[WHAT NEEDS TO BE DONE] Your task is to repeat the listing exactly.

[RECORDS SHOWN]
○ ○ ○ ○ ○ ○ ○
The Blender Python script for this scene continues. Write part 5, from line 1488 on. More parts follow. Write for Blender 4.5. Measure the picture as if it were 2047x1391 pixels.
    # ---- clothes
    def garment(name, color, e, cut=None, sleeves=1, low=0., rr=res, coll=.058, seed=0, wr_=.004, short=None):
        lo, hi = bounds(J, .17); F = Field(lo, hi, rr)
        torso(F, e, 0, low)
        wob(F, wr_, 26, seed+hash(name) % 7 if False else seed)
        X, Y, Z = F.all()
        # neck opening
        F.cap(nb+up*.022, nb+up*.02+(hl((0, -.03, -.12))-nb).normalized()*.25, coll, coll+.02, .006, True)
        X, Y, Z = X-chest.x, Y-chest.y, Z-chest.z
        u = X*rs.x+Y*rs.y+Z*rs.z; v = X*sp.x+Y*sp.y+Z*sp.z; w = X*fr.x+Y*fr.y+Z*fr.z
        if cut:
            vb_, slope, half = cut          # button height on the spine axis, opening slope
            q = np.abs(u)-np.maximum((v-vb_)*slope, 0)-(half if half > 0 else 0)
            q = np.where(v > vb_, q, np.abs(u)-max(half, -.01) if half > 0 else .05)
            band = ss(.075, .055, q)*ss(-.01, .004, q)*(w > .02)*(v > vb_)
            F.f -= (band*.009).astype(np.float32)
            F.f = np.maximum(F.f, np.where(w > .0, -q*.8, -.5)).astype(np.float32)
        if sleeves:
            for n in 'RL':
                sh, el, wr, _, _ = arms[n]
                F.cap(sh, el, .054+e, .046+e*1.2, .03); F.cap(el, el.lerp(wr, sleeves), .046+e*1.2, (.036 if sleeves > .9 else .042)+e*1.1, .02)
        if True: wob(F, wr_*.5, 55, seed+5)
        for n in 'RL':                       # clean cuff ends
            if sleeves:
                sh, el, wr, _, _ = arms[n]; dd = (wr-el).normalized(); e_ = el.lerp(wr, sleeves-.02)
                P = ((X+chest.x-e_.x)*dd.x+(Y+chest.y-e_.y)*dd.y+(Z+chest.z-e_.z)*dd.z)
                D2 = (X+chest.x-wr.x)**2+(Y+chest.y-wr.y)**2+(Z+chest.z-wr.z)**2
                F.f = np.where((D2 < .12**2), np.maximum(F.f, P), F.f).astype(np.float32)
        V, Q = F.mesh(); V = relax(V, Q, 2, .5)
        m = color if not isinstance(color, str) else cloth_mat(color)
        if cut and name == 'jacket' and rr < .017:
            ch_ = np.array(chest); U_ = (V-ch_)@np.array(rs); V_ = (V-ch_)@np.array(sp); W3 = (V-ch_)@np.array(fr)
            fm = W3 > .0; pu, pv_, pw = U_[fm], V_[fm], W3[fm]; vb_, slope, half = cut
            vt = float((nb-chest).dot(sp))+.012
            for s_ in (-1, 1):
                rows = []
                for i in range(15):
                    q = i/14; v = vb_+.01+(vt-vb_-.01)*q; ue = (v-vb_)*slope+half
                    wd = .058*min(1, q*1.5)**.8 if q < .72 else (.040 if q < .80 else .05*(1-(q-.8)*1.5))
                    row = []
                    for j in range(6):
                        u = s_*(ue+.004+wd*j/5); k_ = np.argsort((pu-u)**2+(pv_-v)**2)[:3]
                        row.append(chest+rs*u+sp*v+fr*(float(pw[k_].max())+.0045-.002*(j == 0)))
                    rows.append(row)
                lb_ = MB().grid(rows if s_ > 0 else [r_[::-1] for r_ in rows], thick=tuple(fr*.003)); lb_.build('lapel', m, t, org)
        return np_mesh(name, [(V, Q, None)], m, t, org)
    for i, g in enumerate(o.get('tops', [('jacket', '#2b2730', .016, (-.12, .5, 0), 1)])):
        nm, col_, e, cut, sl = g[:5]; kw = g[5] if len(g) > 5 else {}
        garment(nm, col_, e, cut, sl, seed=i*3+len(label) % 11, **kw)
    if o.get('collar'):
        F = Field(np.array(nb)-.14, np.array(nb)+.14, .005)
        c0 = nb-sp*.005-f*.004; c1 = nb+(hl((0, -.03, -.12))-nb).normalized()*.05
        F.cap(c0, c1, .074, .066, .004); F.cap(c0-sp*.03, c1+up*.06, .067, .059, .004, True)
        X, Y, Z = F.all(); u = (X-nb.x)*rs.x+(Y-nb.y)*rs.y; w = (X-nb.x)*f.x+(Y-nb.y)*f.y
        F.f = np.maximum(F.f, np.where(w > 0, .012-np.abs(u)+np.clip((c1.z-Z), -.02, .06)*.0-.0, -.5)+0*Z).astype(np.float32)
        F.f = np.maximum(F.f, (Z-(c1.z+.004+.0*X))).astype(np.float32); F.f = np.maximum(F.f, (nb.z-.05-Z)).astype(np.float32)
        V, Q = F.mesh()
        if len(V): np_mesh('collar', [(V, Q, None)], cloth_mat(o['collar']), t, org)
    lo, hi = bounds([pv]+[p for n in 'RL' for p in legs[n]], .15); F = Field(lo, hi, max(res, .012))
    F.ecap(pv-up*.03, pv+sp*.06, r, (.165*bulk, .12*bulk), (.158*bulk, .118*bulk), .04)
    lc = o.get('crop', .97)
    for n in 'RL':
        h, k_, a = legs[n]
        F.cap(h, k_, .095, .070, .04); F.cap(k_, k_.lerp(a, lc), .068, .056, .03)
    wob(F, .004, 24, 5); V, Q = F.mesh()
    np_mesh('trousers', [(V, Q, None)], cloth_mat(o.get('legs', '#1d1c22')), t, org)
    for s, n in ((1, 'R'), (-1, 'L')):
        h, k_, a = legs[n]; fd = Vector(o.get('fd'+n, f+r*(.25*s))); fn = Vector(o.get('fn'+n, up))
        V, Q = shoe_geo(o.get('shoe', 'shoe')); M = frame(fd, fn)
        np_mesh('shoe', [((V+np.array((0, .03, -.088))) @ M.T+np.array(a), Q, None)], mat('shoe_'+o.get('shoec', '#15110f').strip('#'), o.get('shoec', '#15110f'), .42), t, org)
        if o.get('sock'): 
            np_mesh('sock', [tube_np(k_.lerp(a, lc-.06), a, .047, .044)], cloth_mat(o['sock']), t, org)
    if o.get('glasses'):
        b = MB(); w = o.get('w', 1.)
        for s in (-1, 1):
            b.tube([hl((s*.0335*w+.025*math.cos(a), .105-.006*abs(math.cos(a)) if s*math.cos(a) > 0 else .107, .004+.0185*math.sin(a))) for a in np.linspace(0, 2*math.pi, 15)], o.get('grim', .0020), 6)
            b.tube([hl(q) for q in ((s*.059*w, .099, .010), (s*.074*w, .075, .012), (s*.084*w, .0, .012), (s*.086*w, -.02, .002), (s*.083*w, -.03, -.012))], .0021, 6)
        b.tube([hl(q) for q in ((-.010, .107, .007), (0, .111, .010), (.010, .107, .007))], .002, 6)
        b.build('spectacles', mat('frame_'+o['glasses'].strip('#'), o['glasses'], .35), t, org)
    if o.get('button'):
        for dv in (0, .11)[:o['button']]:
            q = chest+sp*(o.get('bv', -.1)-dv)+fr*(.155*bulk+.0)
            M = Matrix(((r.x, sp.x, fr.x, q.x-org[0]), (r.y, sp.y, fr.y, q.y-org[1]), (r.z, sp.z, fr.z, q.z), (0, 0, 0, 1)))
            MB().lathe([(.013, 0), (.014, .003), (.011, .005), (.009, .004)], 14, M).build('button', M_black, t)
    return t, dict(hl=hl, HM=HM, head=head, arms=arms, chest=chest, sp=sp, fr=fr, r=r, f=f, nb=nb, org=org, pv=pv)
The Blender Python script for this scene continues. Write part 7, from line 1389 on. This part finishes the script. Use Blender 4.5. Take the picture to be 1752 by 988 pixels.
○ ○ ○ ○ ○ ○ ○
[PROBLEM SOLUTION]
The Blender Python script for this scene continues. Write part 5, from line 1488 on. More parts follow. Write for Blender 4.5. Measure the picture as if it were 2047x1391 pixels.
    # ---- clothes
    def garment(name, color, e, cut=None, sleeves=1, low=0., rr=res, coll=.058, seed=0, wr_=.004, short=None):
        lo, hi = bounds(J, .17); F = Field(lo, hi, rr)
        torso(F, e, 0, low)
        wob(F, wr_, 26, seed+hash(name) % 7 if False else seed)
        X, Y, Z = F.all()
        # neck opening
        F.cap(nb+up*.022, nb+up*.02+(hl((0, -.03, -.12))-nb).normalized()*.25, coll, coll+.02, .006, True)
        X, Y, Z = X-chest.x, Y-chest.y, Z-chest.z
        u = X*rs.x+Y*rs.y+Z*rs.z; v = X*sp.x+Y*sp.y+Z*sp.z; w = X*fr.x+Y*fr.y+Z*fr.z
        if cut:
            vb_, slope, half = cut          # button height on the spine axis, opening slope
            q = np.abs(u)-np.maximum((v-vb_)*slope, 0)-(half if half > 0 else 0)
            q = np.where(v > vb_, q, np.abs(u)-max(half, -.01) if half > 0 else .05)
            band = ss(.075, .055, q)*ss(-.01, .004, q)*(w > .02)*(v > vb_)
            F.f -= (band*.009).astype(np.float32)
            F.f = np.maximum(F.f, np.where(w > .0, -q*.8, -.5)).astype(np.float32)
        if sleeves:
            for n in 'RL':
                sh, el, wr, _, _ = arms[n]
                F.cap(sh, el, .054+e, .046+e*1.2, .03); F.cap(el, el.lerp(wr, sleeves), .046+e*1.2, (.036 if sleeves > .9 else .042)+e*1.1, .02)
        if True: wob(F, wr_*.5, 55, seed+5)
        for n in 'RL':                       # clean cuff ends
            if sleeves:
                sh, el, wr, _, _ = arms[n]; dd = (wr-el).normalized(); e_ = el.lerp(wr, sleeves-.02)
                P = ((X+chest.x-e_.x)*dd.x+(Y+chest.y-e_.y)*dd.y+(Z+chest.z-e_.z)*dd.z)
                D2 = (X+chest.x-wr.x)**2+(Y+chest.y-wr.y)**2+(Z+chest.z-wr.z)**2
                F.f = np.where((D2 < .12**2), np.maximum(F.f, P), F.f).astype(np.float32)
        V, Q = F.mesh(); V = relax(V, Q, 2, .5)
        m = color if not isinstance(color, str) else cloth_mat(color)
        if cut and name == 'jacket' and rr < .017:
            ch_ = np.array(chest); U_ = (V-ch_)@np.array(rs); V_ = (V-ch_)@np.array(sp); W3 = (V-ch_)@np.array(fr)
            fm = W3 > .0; pu, pv_, pw = U_[fm], V_[fm], W3[fm]; vb_, slope, half = cut
            vt = float((nb-chest).dot(sp))+.012
            for s_ in (-1, 1):
                rows = []
                for i in range(15):
                    q = i/14; v = vb_+.01+(vt-vb_-.01)*q; ue = (v-vb_)*slope+half
                    wd = .058*min(1, q*1.5)**.8 if q < .72 else (.040 if q < .80 else .05*(1-(q-.8)*1.5))
                    row = []
                    for j in range(6):
                        u = s_*(ue+.004+wd*j/5); k_ = np.argsort((pu-u)**2+(pv_-v)**2)[:3]
                        row.append(chest+rs*u+sp*v+fr*(float(pw[k_].max())+.0045-.002*(j == 0)))
                    rows.append(row)
                lb_ = MB().grid(rows if s_ > 0 else [r_[::-1] for r_ in rows], thick=tuple(fr*.003)); lb_.build('lapel', m, t, org)
        return np_mesh(name, [(V, Q, None)], m, t, org)
    for i, g in enumerate(o.get('tops', [('jacket', '#2b2730', .016, (-.12, .5, 0), 1)])):
        nm, col_, e, cut, sl = g[:5]; kw = g[5] if len(g) > 5 else {}
        garment(nm, col_, e, cut, sl, seed=i*3+len(label) % 11, **kw)
    if o.get('collar'):
        F = Field(np.array(nb)-.14, np.array(nb)+.14, .005)
        c0 = nb-sp*.005-f*.004; c1 = nb+(hl((0, -.03, -.12))-nb).normalized()*.05
        F.cap(c0, c1, .074, .066, .004); F.cap(c0-sp*.03, c1+up*.06, .067, .059, .004, True)
        X, Y, Z = F.all(); u = (X-nb.x)*rs.x+(Y-nb.y)*rs.y; w = (X-nb.x)*f.x+(Y-nb.y)*f.y
        F.f = np.maximum(F.f, np.where(w > 0, .012-np.abs(u)+np.clip((c1.z-Z), -.02, .06)*.0-.0, -.5)+0*Z).astype(np.float32)
        F.f = np.maximum(F.f, (Z-(c1.z+.004+.0*X))).astype(np.float32); F.f = np.maximum(F.f, (nb.z-.05-Z)).astype(np.float32)
        V, Q = F.mesh()
        if len(V): np_mesh('collar', [(V, Q, None)], cloth_mat(o['collar']), t, org)
    lo, hi = bounds([pv]+[p for n in 'RL' for p in legs[n]], .15); F = Field(lo, hi, max(res, .012))
    F.ecap(pv-up*.03, pv+sp*.06, r, (.165*bulk, .12*bulk), (.158*bulk, .118*bulk), .04)
    lc = o.get('crop', .97)
    for n in 'RL':
        h, k_, a = legs[n]
        F.cap(h, k_, .095, .070, .04); F.cap(k_, k_.lerp(a, lc), .068, .056, .03)
    wob(F, .004, 24, 5); V, Q = F.mesh()
    np_mesh('trousers', [(V, Q, None)], cloth_mat(o.get('legs', '#1d1c22')), t, org)
    for s, n in ((1, 'R'), (-1, 'L')):
        h, k_, a = legs[n]; fd = Vector(o.get('fd'+n, f+r*(.25*s))); fn = Vector(o.get('fn'+n, up))
        V, Q = shoe_geo(o.get('shoe', 'shoe')); M = frame(fd, fn)
        np_mesh('shoe', [((V+np.array((0, .03, -.088))) @ M.T+np.array(a), Q, None)], mat('shoe_'+o.get('shoec', '#15110f').strip('#'), o.get('shoec', '#15110f'), .42), t, org)
        if o.get('sock'): 
            np_mesh('sock', [tube_np(k_.lerp(a, lc-.06), a, .047, .044)], cloth_mat(o['sock']), t, org)
    if o.get('glasses'):
        b = MB(); w = o.get('w', 1.)
        for s in (-1, 1):
            b.tube([hl((s*.0335*w+.025*math.cos(a), .105-.006*abs(math.cos(a)) if s*math.cos(a) > 0 else .107, .004+.0185*math.sin(a))) for a in np.linspace(0, 2*math.pi, 15)], o.get('grim', .0020), 6)
            b.tube([hl(q) for q in ((s*.059*w, .099, .010), (s*.074*w, .075, .012), (s*.084*w, .0, .012), (s*.086*w, -.02, .002), (s*.083*w, -.03, -.012))], .0021, 6)
        b.tube([hl(q) for q in ((-.010, .107, .007), (0, .111, .010), (.010, .107, .007))], .002, 6)
        b.build('spectacles', mat('frame_'+o['glasses'].strip('#'), o['glasses'], .35), t, org)
    if o.get('button'):
        for dv in (0, .11)[:o['button']]:
            q = chest+sp*(o.get('bv', -.1)-dv)+fr*(.155*bulk+.0)
            M = Matrix(((r.x, sp.x, fr.x, q.x-org[0]), (r.y, sp.y, fr.y, q.y-org[1]), (r.z, sp.z, fr.z, q.z), (0, 0, 0, 1)))
            MB().lathe([(.013, 0), (.014, .003), (.011, .005), (.009, .004)], 14, M).build('button', M_black, t)
    return t, dict(hl=hl, HM=HM, head=head, arms=arms, chest=chest, sp=sp, fr=fr, r=r, f=f, nb=nb, org=org, pv=pv)
The Blender Python script for this scene continues. Write part 7, from line 1389 on. This part finishes the script. Use Blender 4.5. Take the picture to be 1752 by 988 pixels.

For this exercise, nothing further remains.